Ou seja, na interpretação de Esbalqueiro Júnior, o emprego dos detidos é regido por lei especial, federal, contudo, a norma dá ao Estado competência acerca da questão, não à justiça trabalhista, tida como federal, em agir no caso.
Ainda segundo o juiz estadual, dos 18 mil encarcerados que cumprem prisão em MS, 5 mil trabalham em troco de um salário mínimo e uma cesta básica. E o direito previsto em lei, diz o juiz, é o “benefício da remição, que desconta um dia de pena a cada três trabalhados”.
“Para o preso, a diminuição da pena é muito importante e por isso quase todos querem trabalhar. Porém, só vamos ter empresários interessados se a mão de obra prisional for barata por não ter encargos trabalhistas”, afirmou o juiz em comunicado divulgado pela assessoria de imprensa do Tribunal de Justiça de MS.
Os presos que trabalham mesmo cumprindo pena, normalmente atuam na construção civil, em prédios públicos, escolas, principalmente. Os encarcerados atuam ainda em frigoríficos, empreiteiras e também em serviço de limpeza em regiões urbanas. De acordo com o Infopen (Sistema de Informações Penitenciárias), MS é o Estado com maior número de condenados trabalhando para reduzir pena.
MANIFESTAÇÃO
Diante do impasse, a CDL de Campo Grande (Câmara de Dirigentes Lojistas de Campo Grande) protestou contra a justiça trabalhista em nota divulgada ontem, segunda-feira (17).

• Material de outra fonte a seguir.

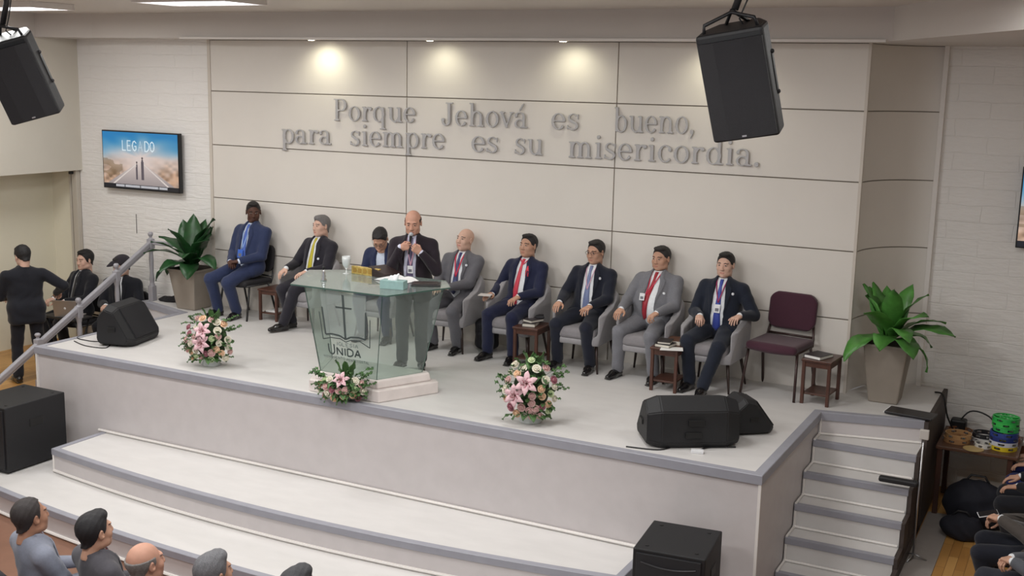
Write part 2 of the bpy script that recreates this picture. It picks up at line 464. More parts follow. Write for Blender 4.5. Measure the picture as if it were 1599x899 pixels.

Para a entidade, que classificou o episódio como “insegurança jurídica”, caso a justiça trabalhista concorde com as ações trabalhistas movidas pelos encarcerados, ao menos 3 mil presos condenados judicialmente podem perder o emprego daqui em diante.
Veja a nota da CDL
NOTA sobre convênio para contratação de presidiários
A CDL CG – Câmara de Dirigentes Lojistas de Campo Grande lamenta a falta de conhecimento e valorização, por parte da Justiça Trabalhista em primeira instância, do convênio estabelecido entre empresas, Governo do Estado de Mato Grosso do Sul e a Justiça Estadual, para a contratação de cidadãos que cumprem pena, gerando empregos com a mão de obra prisional.

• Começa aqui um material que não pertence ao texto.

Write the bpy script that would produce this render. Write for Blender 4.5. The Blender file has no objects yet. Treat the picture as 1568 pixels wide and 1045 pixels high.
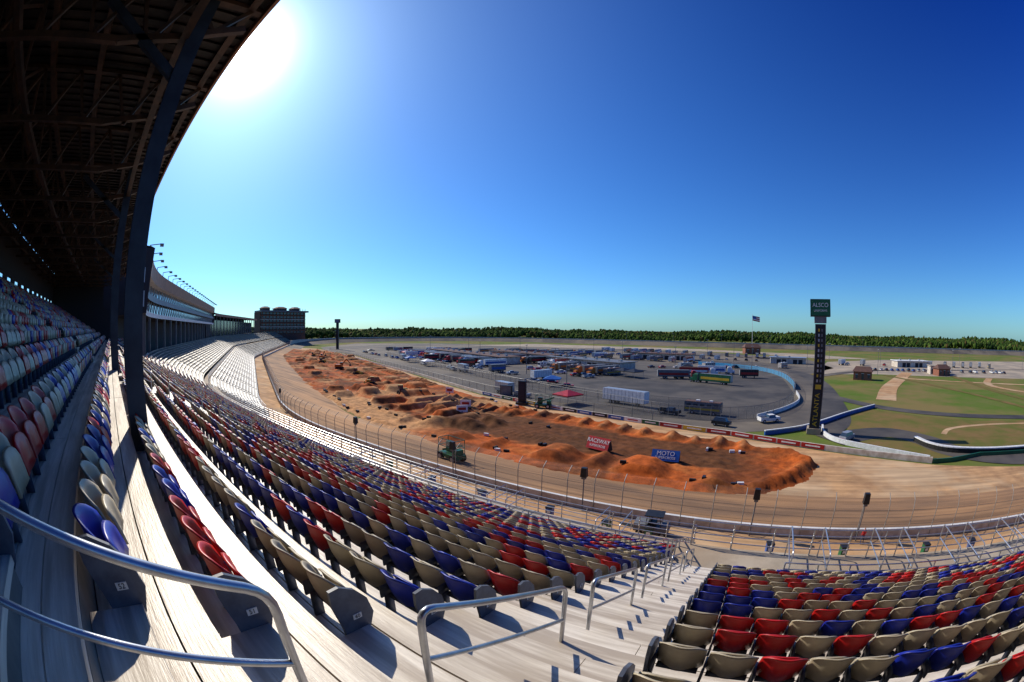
import bpy, math, random
import numpy as np
import bmesh
from mathutils import Vector, Matrix
random.seed(7); rng=np.random.default_rng(7)
D=bpy.data; SC=bpy.context.scene; COL=bpy.context.collection
SUN=Vector((-0.79,0.171,0.588)).normalized()
CAMZ=20.0

# ------------------------------------------------------------------ materials
def mat(name,c1,c2=None,scale=1.0,rough=0.7,metal=0.0,bump=0.0,detail=6,c3=None,scale3=0.1,stretch=None,spec=0.3,bscale=None,streak=None):
    m=D.materials.new(name); m.use_nodes=True; nt=m.node_tree; N=nt.nodes; L=nt.links
    b=N["Principled BSDF"]; b.inputs["Roughness"].default_value=rough; b.inputs["Metallic"].default_value=metal
    b.inputs["Specular IOR Level"].default_value=spec
    b.inputs["Base Color"].default_value=(*c1,1)
    tc=N.new("ShaderNodeTexCoord"); vec=tc.outputs["Object"]; raw=vec
    if stretch:
        mp=N.new("ShaderNodeMapping"); mp.inputs["Scale"].default_value=stretch; L.new(vec,mp.inputs[0]); vec=mp.outputs[0]
    out=None
    def mix(a,bc,fac):
        x=N.new("ShaderNodeMix"); x.data_type='RGBA'
        L.new(fac,x.inputs[0])
        if isinstance(a,tuple): x.inputs[6].default_value=(*a,1)
        else: L.new(a,x.inputs[6])
        x.inputs[7].default_value=(*bc,1)
        return x.outputs[2]
    def noise(s,d,v=None):
        n=N.new("ShaderNodeTexNoise"); n.inputs["Scale"].default_value=s; n.inputs["Detail"].default_value=d; n.inputs["Roughness"].default_value=0.62
        L.new(v or vec,n.inputs["Vector"]); return n.outputs[0]
    def ramp(f,a=0.38,bb=0.62,lo=0,hi=1):
        r=N.new("ShaderNodeMapRange"); r.inputs[1].default_value=a; r.inputs[2].default_value=bb; r.inputs[3].default_value=lo; r.inputs[4].default_value=hi; L.new(f,r.inputs[0]); return r.outputs[0]
    if c2:
        out=mix(c1,c2,ramp(noise(scale,detail)))
        if c3: out=mix(out,c3,ramp(noise(scale3,4),0.45,0.6))
        if streak:   # long tyre streaks
            mp=N.new("ShaderNodeMapping"); mp.inputs["Scale"].default_value=streak; L.new(raw,mp.inputs[0])
            f=ramp(noise(1.0,5,mp.outputs[0]),0.35,0.65,0.68,1.18)
            x=N.new("ShaderNodeMix"); x.data_type='RGBA'; x.blend_type='MULTIPLY'; x.inputs[0].default_value=1; L.new(out,x.inputs[6]); L.new(f,x.inputs[7]); out=x.outputs[2]
        L.new(out,b.inputs["Base Color"])
    if bump:
        bp=N.new("ShaderNodeBump"); bp.inputs["Strength"].default_value=bump; bp.inputs["Distance"].default_value=0.05
        L.new(noise(bscale or scale*4,4),bp.inputs["Height"]); L.new(bp.outputs[0],b.inputs["Normal"])
    return m
M={}
M['plank']=mat("aluminium_plank",(0.80,0.73,0.62),(0.60,0.53,0.43),3,0.4,0.0,0.15,stretch=(0.3,4,4),c3=(0.45,0.38,0.30),scale3=1.2,spec=0.5)
M['riser']=mat("stand_riser",(0.22,0.2,0.18),(0.13,0.12,0.11),2,0.6,0.1)
M['conc']=mat("concrete",(0.44,0.37,0.28),(0.30,0.26,0.20),0.8,0.85,bump=0.2,c3=(0.36,0.27,0.18))
M['rail']=mat("galvanised_rail",(0.55,0.56,0.58),(0.42,0.43,0.45),6,0.32,0.8)
M['post']=mat("fence_post",(0.33,0.31,0.28),(0.24,0.225,0.2),2,0.6,0.1)
M['seat_red']=mat("seat_red",(0.52,0.010,0.008),(0.34,0.008,0.008),1.7,0.4,spec=0.45)
M['seat_blue']=mat("seat_blue",(0.010,0.024,0.34),(0.008,0.016,0.2),1.7,0.4,spec=0.45)
M['seat_tan']=mat("seat_tan",(0.44,0.375,0.26),(0.30,0.25,0.175),1.7,0.45,spec=0.45)
M['seat_grey']=mat("seat_standard",(0.10,0.12,0.16),(0.07,0.08,0.11),8,0.45)
M['black']=mat("black_paint",(0.012,0.012,0.014),(0.022,0.022,0.024),2,0.45)
M['steel_dark']=mat("painted_steel",(0.035,0.05,0.075),(0.022,0.03,0.048),1.5,0.45,0.2)
M['steel_brown']=mat("roof_steel",(0.085,0.05,0.034),(0.04,0.028,0.022),1.5,0.6,0.2)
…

A entidade lamenta ainda, que tamanho desconhecimento e entendimentos jurídicos possam por fim num convênio que contribui significativamente para que os apenados possam se reintegrar, verdadeiramente, a sociedade, recebendo uma nova oportunidade que proporcione seu sustento, fora da criminalidade.

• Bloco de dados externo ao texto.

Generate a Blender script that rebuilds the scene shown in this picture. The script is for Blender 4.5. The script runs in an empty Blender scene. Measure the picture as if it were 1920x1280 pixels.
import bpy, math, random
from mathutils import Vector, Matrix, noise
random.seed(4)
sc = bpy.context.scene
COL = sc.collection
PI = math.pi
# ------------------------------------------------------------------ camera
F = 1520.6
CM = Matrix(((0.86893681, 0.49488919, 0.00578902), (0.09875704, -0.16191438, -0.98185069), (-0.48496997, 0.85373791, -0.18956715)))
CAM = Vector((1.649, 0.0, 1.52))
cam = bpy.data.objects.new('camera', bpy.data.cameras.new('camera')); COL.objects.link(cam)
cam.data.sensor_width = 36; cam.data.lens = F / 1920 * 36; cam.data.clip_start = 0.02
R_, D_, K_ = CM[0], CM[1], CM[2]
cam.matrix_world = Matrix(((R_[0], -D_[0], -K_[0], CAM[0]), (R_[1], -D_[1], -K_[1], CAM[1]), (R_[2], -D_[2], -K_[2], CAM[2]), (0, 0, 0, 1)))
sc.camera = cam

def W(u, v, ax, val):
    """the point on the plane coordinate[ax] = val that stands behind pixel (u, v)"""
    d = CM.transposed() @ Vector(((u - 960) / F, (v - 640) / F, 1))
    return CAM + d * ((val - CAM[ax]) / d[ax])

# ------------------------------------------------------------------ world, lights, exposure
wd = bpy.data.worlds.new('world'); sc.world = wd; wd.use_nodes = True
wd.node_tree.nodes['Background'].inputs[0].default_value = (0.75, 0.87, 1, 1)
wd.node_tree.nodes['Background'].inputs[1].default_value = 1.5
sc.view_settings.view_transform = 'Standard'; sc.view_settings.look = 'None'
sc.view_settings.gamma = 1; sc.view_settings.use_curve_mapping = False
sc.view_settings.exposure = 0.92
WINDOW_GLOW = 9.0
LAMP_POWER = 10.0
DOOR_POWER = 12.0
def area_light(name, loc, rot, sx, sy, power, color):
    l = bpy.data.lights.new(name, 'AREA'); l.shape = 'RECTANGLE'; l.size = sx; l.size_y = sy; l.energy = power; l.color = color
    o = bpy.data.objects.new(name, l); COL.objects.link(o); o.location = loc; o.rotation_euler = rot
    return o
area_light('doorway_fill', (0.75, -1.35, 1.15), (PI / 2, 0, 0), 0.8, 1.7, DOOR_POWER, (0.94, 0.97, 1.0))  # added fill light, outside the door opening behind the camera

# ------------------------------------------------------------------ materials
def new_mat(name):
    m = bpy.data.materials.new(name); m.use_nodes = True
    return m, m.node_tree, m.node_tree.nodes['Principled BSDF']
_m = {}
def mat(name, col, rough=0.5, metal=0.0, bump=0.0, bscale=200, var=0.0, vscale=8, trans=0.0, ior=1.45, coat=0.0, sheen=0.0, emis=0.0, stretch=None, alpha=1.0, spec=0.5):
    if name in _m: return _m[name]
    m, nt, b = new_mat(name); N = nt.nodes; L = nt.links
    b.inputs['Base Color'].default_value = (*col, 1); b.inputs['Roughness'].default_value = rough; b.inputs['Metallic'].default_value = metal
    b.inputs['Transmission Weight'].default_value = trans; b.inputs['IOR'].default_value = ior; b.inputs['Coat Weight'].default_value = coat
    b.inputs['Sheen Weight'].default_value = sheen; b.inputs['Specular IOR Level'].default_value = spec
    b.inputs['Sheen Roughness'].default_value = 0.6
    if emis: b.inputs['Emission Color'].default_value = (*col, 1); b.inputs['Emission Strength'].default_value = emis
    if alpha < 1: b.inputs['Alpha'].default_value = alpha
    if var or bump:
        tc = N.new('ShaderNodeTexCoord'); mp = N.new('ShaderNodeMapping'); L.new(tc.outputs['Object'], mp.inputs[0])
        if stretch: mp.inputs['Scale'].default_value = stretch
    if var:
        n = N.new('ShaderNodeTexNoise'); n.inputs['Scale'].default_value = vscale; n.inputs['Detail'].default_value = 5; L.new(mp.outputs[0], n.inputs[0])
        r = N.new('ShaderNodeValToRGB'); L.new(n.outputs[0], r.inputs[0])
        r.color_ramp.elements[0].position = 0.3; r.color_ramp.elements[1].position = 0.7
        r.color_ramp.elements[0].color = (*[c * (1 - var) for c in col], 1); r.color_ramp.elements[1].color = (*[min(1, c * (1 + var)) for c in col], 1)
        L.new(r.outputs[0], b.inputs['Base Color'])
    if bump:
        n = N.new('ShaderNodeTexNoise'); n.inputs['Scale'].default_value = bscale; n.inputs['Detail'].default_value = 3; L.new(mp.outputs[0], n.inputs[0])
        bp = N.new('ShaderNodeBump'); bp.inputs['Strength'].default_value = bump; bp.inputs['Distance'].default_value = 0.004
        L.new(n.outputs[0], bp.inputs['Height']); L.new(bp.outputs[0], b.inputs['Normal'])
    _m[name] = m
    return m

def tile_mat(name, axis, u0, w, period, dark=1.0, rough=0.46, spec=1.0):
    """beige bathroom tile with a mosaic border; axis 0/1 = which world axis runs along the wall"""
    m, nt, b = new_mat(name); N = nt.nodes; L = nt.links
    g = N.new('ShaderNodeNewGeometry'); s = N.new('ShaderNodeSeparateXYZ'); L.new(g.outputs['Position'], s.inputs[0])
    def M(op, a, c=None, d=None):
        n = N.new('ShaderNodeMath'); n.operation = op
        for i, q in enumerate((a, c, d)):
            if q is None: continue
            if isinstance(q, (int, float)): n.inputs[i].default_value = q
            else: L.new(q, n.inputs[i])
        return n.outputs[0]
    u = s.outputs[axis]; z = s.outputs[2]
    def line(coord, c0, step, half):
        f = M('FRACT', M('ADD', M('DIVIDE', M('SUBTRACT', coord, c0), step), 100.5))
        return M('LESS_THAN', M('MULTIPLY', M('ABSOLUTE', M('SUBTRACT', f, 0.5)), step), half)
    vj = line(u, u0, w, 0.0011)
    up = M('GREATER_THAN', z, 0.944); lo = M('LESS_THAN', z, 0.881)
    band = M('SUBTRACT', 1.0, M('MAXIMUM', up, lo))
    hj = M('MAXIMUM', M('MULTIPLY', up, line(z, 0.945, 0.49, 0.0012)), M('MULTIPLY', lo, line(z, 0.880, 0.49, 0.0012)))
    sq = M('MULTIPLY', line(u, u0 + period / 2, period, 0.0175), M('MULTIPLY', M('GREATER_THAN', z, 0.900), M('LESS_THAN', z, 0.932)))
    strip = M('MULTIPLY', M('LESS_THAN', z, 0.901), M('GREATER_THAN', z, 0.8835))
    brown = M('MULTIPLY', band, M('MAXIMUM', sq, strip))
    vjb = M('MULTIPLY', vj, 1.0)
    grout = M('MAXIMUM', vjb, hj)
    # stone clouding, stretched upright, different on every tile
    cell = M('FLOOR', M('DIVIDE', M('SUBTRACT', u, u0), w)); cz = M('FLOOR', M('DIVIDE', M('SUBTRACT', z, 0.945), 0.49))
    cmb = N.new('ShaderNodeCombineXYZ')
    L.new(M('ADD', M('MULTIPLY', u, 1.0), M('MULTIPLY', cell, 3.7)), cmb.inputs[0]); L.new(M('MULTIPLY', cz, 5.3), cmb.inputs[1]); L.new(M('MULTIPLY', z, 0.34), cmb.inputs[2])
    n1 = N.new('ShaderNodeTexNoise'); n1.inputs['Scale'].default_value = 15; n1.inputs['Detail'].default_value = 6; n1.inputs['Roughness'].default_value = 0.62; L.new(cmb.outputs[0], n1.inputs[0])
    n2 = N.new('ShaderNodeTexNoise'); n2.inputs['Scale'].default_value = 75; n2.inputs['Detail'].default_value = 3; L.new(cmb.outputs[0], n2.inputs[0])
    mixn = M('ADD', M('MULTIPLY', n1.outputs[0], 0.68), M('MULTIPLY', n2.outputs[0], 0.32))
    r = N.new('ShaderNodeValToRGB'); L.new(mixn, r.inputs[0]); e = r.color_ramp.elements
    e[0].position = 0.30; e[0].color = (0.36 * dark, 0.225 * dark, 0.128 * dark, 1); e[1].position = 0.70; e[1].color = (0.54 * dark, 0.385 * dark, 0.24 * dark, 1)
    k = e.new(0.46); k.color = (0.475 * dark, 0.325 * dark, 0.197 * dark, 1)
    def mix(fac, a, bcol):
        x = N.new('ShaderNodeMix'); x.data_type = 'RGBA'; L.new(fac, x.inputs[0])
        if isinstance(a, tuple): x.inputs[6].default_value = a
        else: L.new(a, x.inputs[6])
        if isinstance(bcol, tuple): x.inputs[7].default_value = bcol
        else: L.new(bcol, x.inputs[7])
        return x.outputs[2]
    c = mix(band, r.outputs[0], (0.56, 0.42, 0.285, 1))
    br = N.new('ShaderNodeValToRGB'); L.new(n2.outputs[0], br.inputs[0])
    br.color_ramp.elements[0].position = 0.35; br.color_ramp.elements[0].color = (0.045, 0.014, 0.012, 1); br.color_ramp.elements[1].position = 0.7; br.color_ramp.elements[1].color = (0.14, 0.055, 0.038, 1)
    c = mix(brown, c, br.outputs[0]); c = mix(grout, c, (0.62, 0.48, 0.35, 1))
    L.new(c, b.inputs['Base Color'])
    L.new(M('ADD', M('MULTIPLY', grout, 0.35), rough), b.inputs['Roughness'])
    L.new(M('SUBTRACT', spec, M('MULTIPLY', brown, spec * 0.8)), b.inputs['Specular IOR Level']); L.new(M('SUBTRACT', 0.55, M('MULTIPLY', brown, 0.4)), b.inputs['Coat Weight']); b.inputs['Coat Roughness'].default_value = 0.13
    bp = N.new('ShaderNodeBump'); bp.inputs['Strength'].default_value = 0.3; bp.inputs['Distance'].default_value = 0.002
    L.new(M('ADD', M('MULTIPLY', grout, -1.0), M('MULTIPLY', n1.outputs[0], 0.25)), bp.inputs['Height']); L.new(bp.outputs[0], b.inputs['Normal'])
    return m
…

A CDL CG reforça que em detrimento da insegurança jurídica provocada por meio de ações, onde apenados estão reivindicando direitos trabalhistas, não condizentes com o que foi previsto via convênio, mais de três mil reeducandos poderão perder seus postos de trabalho, finalizando a parceria com os empresários contratantes.
O julgamento dessas ações, sem o mínimo conhecimento do convênio existente entre as empresas, Governo do Estado de Mato Grosso do Sul e a Justiça Estadual, quebra o que fora anteriormente estabelecido e refoge à competência da Justiça do Trabalho para julgar tais ações, o que deveria ser reconhecido de ofício pelo Juiz de Trabalho da 1º instância.
Extinção dos Processos
O TRT – Tribunal Regional do Trabalho se defendeu alegando que quando os casos chegarem ao tribunal, esses processos serão extintos. No entanto, até que haja a extinção do mesmo, o empresário já gastou tempo e dinheiro com a ação, não sendo ressarcidos os valores.
Desta forma, é necessário que a postura das instituições sejam a mesma, sobretudo da primeira instância da Justiça do Trabalho, para que os prejuízos sejam minimizados e o convênio seja fortalecido.
Jurisprudência
A 2ª Vara do de Execução Penal de Campo Grande, por meio do juiz Mário José Esbalqueiro Júnior, proferiu sentença negando a um preso que trabalhava em empresa madeireira, o reconhecimento de direitos trabalhistas.
Regulamentado pela Lei nº 7.210/84 (Lei de Execução Penal), o trabalho prisional prevê a não aplicação da Consolidação das Leis Trabalhistas (CLT) aos presos que trabalham.
As estatísticas apontam que em Mato Grosso do Sul são aproximadamente 18 mil pessoas presas, atualmente, em todos os regimes. Destes, cerca de 80% dos reclusos possuem alguma condenação, o que permite a aplicação da lei de execuções no que diz respeito à atividade laboral.
Além do processo de ressocialização que o trabalho oferece ao apenado, vale ressaltar que o há outros reflexos, como por exemplo, a economia gerada para as empresas e a redução da pena. A cada três dias trabalhados, o detento ganha um. Esses programas de ressocialização também geram economia para o estado.